Pure mathematics has its own history alongside that of counting. The origins 
of geometry, for example, stretch back to Ancient Greece, and 
Euclid's Elements, first compiled around 300 BCE, would become, in various 
forms, the standard mathematical textbook for nearly two millennia. 

Slides, cranks, and dials

Most importantly, after 1400 CE new tools and techniques were developed for 
commerce, exploration, and natural philosophy G , often serving multiple 
purposes. From the 17th century, the slide rule, for instance, became the most 
commonly used calculating device for nearly three hundred years. Beginning as 
a 'line of numbers' arranged on wood, paper, or brass, rulers attached to one 
another were used to align points along different scales to perform arithmetic 
and convert units.

The Early Modern period was also the dawn of the age of clockwork and 
automation, which inspired the design of calculating machines. Such devices 
came together gradually, and were easier to design than to build.

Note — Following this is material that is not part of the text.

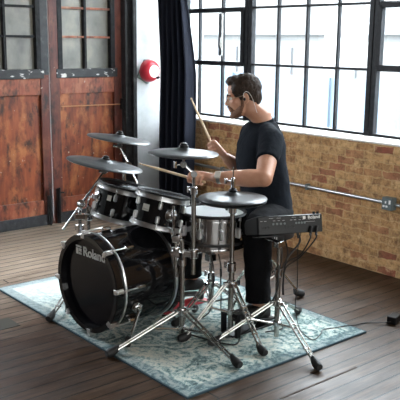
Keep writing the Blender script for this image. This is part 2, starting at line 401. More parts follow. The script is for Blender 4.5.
# door leaves
def door(name, x0, x1, panes_x, rust=False):
    r = sroot(name, ((x0+x1)/2, YW, 0)); y0, y1 = YW-.045, YW+.02
    s = .095 if not rust else .085
    mb = MB(); mb.bx((x0, y0, 0), (x0+s, y1, 2.55)); obj('stile', mb, STILE, r, bevel=.004); obj('stile', MB().bx((x1-.075, y0, 0), (x1, y1, 2.55 if rust else 1.20)), STILE, r, bevel=.004)
    if not rust: obj('upper_stile', MB().bx((x1-.075, y0-.002, 1.20), (x1, y1, 2.55)), POST, r, bevel=.004, label='black weathered upper stile')
    a, b = x0+s, x1-.075
    mb = MB(); mb.bx((a, y0+.004, .085), (b, y1, .205)); mb.bx((a, y0+.002, 1.045), (b, y1, 1.172)); obj('rail', mb, RAIL, r, bevel=.004)
    mb = MB(); mb.bx((a, YW-.016, .2), (b, y1, 1.05)); obj('panel', mb, PANEL, r)
    mb = MB(); mb.bx((a-.06, y0-.008, .0), (b+.05, y1, .088)); obj('kick_plate', mb, KICK, r, bevel=.003)
    obj('glazing_rail', MB().bx((a-.03, y0-.006, 1.172), (b+.03, y1, 1.243)), CHIPPED, r, bevel=.003)
    mb = MB(); mb.bx((a-.012, y0-.004, 1.243), (a+.03, y1, 2.5)); mb.bx((b-.03, y0-.004, 1.243), (b+.012, y1, 2.5)); mb.bx((a, y0-.004, 2.46), (b, y1, 2.55))
    for px in panes_x: mb.bx((px-.012, y0+.004, 1.243), (px+.012, y1, 2.5))
    obj('sash_frame', mb, FRAME, r, bevel=.003)
    mb = MB()
    for z in (1.492, 1.715, 2.1): mb.bx((a+.03, y0+.008, z-.009), (b-.03, y1, z+.009))
    obj('glazing_bar', mb, RUST if rust else FRAME, r, bevel=.002)
    ed = [a+.03] + list(panes_x) + [b-.03]
    for i in range(len(ed)-1):
        for z0, z1 in ((1.243, 1.492), (1.492, 1.715), (1.715, 2.1), (2.1, 2.46)):
            obj('pane', MB().bx((ed[i], YW-.004, z0), (ed[i+1], YW+.004, z1)), PANE, r)
    return r
door('door_1', 2.10, 2.922, [2.565])
mbx = None
d2 = door('door_2', 2.932, 3.603, [3.262], True)
mb = MB().box((3.30, YW-.05, .945), (.56, .010, .008), Matrix.Rotation(.012, 3, 'Y')); obj('batten', mb, BATTEN, d2)
mb = MB().bx((3.585, YW-.06, .90), (3.605, YW-.04, .99)); mb.cyl((3.595, YW-.062, .90), (3.595, YW-.062, .99), .008); obj('hinge', mb, FRAME, d2)
d1 = bpy.data.objects['door_1']
mb = MB().bx((2.868, YW-.066, .015), (2.908, YW-.045, .24)); mb.cyl((2.888, YW-.07, -.0), (2.888, YW-.07, .30), .008); obj('bolt', mb, POST, d1, bevel=.002)
mb = MB().bx((2.955, YW-.066, .06), (2.985, YW-.045, .29)); mb.cyl((2.97, YW-.075, .005), (2.97, YW-.075, .30), .009); mb.cyl((2.97, YW-.075, .26), (3.0, YW-.10, .26), .006); obj('bolt', mb, POST, d2, bevel=.002)
mb = MB().bx((1.95, YW-.05, 0), (2.095, YW+.02, 2.55)); struct('trim_4', mb, STILE, None, .004)

# windows: black steel casements in the right wall
XG = 4.0
def window(name, ya, yb, nb, vent=None):
    r = sroot(name, (XG, (ya+yb)/2, .878))
    mb = MB(); t_ = .018
    for y in (ya, yb): mb.bx((XG-.022, y-t_, .868), (XG+.022, y+t_, 2.62))
    mb.bx((XG-.02, ya, .868), (XG+.02, yb, .893)); mb.bx((XG-.02, ya, 2.58), (XG+.02, yb, 2.62)); obj('frame', mb, FRAME, r, bevel=.003)
    mb = MB()
    for i in range(1, nb):
        y = ya+(yb-ya)*i/nb; mb.bx((XG-.014, y-.0085, .885), (XG+.014, y+.0085, 2.6))
    for z in (1.30, 1.715, 2.13): mb.bx((XG-.013, ya, z-.0085), (XG+.013, yb, z+.0085))
    obj('glazing_bar', mb, FRAME, r, bevel=.002)
    if vent:
        y0, y1, z0, z1 = vent; mb = MB()
        for y in (y0, y1): mb.bx((XG-.035, y-.017, z0), (XG+.005, y+.017, z1))
        for z in (z0, z1): mb.bx((XG-.035, y0, z-.017), (XG+.005, y1, z+.017))
        obj('vent_sash', mb, FRAME, r, bevel=.003)
    zs = [.89, 1.30, 1.715, 2.13, 2.6]
    for i in range(nb):
        for k in range(4):
            a = ya+(yb-ya)*i/nb; b = ya+(yb-ya)*(i+1)/nb
            obj('pane', MB().bx((XG-.002, a, zs[k]), (XG+.002, b, zs[k+1])), GLASS, r)
    return r
w1 = window('window_1', 4.245, 5.085, 3, (4.275, 5.05, 1.30, 1.705))
w2 = window('window_2', 3.085, 4.20, 4)
w3 = window('window_3', 1.90, 3.045, 4, (1.93, 3.015, 1.315, 1.70))
mb = MB().bx((XG-.03, 4.51, 1.36), (XG-.014, 4.545, 1.68)); mb.bx((XG-.04, 4.515, 1.42), (XG-.02, 4.54, 1.50)); obj('stay_bar', mb, STEEL, w1)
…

Scottish mathematician John Napier, who discovered the method of 
logarithms, first devised a set of rods for use in multiplication around 
1614. A version of the rods in a box (Image 1) provided the template for a 
gear-based 'carry' mechanism to store values, enabling the first mechanical 
calculating devices. Blaise Pascal completed a number of such machines by 
the mid-17th century, and was followed by Samuel Morland and Gottfried 
Wilhelm von Leibniz.

The reduction of arithmetic to repeated mechanical manoeuvres influenced 
Johann Helfrich von Müller to conceive of a 'difference engine' that could 
handle more complex calculations. Müller's design, published in 1786, was 
intended to calculate tables of logarithms, replacing human 'computers' (that 
is, people employed to manually compute such tables) with an error-free machine.

Forty years later, the English polymath Charles Babbage designed and 
attempted to construct a similar machine, capable of not only calculating but 
also printing tables. Babbage was not able to complete his machine in his 
lifetime, but a fragment re-constructed by his son Henry in the 1870s 
proved that the concept could work.

Into the digital

The designs of Leibniz, Müller, and Babbage, which automated calculation with 
gears using 'registers' to store information as it was mechanically read, laid 
the foundation for the digital computers we have today.

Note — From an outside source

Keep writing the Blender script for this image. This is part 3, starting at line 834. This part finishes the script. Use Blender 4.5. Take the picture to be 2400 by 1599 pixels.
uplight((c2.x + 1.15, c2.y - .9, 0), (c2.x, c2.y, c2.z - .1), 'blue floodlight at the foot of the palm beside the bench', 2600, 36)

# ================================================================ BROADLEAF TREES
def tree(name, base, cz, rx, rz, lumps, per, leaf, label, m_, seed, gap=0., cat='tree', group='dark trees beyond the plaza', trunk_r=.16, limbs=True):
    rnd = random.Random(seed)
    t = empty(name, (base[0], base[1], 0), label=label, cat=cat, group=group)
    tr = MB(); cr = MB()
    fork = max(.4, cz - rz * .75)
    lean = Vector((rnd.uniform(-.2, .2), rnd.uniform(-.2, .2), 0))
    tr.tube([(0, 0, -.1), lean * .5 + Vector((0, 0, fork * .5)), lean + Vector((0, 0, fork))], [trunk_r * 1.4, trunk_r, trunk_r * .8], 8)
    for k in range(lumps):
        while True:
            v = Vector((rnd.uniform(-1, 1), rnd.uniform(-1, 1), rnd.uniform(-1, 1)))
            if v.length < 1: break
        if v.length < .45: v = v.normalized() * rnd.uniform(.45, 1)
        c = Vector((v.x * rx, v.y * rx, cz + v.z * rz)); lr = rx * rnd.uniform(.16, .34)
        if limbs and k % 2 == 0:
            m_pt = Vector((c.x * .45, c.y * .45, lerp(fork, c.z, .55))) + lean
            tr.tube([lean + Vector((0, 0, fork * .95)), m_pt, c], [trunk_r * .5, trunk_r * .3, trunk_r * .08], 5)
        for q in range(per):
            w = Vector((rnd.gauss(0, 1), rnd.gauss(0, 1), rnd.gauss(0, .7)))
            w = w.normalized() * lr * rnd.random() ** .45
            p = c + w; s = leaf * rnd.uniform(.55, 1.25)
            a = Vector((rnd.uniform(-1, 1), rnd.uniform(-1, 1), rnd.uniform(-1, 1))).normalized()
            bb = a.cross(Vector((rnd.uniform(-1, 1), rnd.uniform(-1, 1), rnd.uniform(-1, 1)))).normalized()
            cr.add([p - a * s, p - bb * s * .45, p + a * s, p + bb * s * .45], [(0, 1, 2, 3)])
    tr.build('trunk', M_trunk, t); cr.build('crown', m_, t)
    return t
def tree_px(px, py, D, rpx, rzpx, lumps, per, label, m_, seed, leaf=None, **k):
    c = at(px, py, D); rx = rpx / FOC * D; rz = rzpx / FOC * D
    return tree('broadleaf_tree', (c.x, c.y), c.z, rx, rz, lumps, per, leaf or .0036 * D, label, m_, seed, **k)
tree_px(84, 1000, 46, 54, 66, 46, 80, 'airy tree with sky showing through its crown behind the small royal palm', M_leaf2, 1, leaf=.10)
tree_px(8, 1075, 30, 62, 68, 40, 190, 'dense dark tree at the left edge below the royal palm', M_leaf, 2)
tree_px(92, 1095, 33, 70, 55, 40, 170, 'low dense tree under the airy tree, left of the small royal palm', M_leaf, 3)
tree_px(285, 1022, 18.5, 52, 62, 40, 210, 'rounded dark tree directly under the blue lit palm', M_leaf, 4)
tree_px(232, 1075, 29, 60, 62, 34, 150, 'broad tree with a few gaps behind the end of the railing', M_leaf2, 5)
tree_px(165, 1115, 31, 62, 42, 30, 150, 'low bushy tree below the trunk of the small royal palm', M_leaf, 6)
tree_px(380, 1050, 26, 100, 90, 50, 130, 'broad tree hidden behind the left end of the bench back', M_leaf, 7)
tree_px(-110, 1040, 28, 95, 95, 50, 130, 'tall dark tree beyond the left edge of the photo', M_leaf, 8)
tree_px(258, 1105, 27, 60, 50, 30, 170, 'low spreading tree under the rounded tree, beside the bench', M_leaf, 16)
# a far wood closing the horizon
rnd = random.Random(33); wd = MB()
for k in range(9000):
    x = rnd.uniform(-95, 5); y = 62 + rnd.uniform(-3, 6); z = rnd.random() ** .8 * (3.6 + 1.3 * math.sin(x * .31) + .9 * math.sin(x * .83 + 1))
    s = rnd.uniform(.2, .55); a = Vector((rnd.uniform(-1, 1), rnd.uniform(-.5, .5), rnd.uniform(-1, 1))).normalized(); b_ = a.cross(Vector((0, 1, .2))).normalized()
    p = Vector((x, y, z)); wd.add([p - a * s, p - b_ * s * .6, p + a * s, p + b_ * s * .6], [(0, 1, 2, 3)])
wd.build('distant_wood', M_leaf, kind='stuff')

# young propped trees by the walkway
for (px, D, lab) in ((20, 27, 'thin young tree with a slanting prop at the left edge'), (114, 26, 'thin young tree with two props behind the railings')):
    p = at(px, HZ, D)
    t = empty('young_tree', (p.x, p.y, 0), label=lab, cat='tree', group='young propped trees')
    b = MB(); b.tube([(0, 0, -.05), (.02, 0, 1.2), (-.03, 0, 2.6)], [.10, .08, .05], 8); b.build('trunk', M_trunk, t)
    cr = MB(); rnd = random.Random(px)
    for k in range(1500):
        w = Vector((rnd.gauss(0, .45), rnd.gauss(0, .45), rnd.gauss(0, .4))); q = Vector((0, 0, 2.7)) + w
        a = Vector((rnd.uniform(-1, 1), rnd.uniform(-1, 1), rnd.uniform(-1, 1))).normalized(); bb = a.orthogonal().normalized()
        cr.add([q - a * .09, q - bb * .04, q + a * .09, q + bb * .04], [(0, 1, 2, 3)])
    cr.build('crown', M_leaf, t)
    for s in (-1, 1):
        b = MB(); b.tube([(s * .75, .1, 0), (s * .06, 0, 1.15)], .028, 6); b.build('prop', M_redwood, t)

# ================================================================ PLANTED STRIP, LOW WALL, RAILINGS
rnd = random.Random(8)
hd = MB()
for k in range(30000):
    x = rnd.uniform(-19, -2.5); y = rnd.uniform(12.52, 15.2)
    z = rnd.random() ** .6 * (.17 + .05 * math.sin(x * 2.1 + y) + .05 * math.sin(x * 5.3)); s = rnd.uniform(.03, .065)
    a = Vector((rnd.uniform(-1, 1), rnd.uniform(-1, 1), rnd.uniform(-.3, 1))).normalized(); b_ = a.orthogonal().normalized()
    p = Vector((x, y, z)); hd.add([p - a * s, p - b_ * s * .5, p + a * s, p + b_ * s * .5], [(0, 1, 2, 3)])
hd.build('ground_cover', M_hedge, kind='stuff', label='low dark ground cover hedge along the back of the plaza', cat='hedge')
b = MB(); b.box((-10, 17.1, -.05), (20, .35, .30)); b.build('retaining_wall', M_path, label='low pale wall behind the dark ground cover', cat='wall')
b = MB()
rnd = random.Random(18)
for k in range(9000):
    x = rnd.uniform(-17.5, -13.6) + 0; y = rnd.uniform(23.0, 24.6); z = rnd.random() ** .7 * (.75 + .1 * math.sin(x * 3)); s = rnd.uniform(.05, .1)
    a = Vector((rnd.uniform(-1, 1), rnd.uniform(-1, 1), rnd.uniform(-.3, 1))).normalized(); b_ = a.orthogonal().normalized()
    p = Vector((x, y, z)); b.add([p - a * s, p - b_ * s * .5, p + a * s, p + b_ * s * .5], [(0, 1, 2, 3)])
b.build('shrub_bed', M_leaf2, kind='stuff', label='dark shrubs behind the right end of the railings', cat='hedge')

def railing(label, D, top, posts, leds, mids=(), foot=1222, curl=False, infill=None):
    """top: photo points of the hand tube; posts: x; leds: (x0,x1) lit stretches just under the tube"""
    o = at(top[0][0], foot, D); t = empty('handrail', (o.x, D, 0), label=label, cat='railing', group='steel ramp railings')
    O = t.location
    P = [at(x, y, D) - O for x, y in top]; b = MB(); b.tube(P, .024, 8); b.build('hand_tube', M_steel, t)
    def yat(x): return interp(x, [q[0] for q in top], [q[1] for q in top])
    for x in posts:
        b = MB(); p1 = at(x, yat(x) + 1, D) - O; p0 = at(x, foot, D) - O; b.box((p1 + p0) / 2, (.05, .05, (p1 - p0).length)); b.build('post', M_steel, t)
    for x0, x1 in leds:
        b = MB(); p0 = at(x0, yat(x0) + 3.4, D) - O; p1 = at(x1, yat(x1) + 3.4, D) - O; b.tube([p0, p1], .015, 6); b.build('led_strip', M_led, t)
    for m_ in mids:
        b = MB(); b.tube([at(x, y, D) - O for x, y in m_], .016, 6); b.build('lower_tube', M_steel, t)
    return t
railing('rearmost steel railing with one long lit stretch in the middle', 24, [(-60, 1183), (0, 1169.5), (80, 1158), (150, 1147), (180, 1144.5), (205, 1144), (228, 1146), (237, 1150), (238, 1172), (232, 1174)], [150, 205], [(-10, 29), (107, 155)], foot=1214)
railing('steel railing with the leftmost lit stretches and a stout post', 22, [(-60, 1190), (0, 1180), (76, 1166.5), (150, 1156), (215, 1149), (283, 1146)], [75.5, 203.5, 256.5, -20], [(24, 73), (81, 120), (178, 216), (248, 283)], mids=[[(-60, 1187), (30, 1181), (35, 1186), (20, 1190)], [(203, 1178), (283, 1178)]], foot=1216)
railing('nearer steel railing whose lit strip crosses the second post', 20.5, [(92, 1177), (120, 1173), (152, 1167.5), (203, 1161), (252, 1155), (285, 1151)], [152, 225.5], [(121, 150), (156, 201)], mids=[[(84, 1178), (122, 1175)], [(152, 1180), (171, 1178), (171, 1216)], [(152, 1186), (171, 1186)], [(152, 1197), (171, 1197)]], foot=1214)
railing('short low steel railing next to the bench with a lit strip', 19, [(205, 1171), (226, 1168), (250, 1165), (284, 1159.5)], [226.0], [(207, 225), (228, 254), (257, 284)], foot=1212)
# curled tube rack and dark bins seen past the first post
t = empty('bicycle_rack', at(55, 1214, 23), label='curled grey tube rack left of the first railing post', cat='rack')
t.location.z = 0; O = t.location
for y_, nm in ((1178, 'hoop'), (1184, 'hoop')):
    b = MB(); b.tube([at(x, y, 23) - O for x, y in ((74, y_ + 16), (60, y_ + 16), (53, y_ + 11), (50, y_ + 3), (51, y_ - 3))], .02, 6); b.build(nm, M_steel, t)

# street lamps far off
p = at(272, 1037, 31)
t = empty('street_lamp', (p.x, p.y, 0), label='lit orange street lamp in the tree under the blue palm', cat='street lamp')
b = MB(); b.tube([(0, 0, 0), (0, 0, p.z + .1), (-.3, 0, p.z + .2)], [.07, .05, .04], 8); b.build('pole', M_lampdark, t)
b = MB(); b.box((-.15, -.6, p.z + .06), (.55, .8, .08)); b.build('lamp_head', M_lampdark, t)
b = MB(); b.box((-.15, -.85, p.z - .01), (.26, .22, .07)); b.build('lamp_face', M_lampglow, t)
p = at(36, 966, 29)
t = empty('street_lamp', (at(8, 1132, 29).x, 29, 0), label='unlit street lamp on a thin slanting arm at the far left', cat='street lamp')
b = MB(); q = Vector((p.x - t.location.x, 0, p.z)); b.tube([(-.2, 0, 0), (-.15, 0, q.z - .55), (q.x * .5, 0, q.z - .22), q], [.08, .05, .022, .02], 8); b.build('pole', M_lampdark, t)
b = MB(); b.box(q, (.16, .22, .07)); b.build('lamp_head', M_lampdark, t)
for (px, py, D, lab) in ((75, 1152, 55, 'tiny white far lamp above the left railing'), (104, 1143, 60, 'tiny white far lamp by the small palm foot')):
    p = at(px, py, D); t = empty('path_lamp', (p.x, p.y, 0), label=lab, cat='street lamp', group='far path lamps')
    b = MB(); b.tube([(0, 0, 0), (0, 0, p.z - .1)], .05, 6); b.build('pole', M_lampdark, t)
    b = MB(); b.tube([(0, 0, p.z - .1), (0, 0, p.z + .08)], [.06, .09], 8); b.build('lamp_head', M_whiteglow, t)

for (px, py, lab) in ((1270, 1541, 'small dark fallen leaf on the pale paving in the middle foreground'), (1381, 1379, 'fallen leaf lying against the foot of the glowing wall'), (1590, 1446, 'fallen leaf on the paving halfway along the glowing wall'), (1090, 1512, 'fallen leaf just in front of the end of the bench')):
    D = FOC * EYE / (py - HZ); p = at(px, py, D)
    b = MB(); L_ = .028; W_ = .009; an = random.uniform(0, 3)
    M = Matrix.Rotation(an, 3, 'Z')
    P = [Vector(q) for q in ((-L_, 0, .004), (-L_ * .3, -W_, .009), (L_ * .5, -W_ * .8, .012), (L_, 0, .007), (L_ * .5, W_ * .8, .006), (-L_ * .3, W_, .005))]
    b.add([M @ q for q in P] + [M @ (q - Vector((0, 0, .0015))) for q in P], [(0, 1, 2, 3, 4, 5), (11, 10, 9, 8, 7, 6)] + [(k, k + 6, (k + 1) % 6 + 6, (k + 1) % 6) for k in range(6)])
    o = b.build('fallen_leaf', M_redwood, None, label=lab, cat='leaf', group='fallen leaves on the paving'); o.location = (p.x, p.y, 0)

Modern computers were first developed to solve mathematical problems. In the 
1930s, German engineer Konrad Zuse built his third automatic mechanical 
calculator, the Z3, which carried out instructions read in by a program.

During World War II in the United States, John Mauchly and J. Presper Eckert 
built the Electronic Numerical Integrator and Computer (ENIAC), the fastest 
machine to date, to calculate firing tables for the military. At Bletchley 
Park, British codebreakers and engineers produced the world's first 
programmable electronic digital computer, Colosus, to aid in the cracking of 
German ciphers.

The first electronic computers with stored programs were also developed in the 
UK: the 'Baby' computer at Manchester and the Electronic Delay Storage 
Automatic Calculator (EDSAC) at Cambridge, which was used by many in the 
scientific community during the 1950s. Early computers were massive and 
expensive, so their applications had to be well defined and justified, with 
entire departments within universities and businesses devoted to them.

It may come as a surprise today, but when pocket electronic calculators were 
first introduced, manufacturers had to justify their expense to individual 
consumers by convincing him or her that they were in fact faster and more 
accurate than the ubiquitous slide rule.

Popular devices, such as the Texas Instruments Datamath series, cost $150 upon 
their introduction, which was expensive for a device that only performed 
simple arithmetic. As they caught on, however, pocket calculators drove 
advances in microprocessor technology, making computer chips faster and less 
expensive. Just as importantly, pocket calculators helped show people how 
computers could fit easily into their daily routines.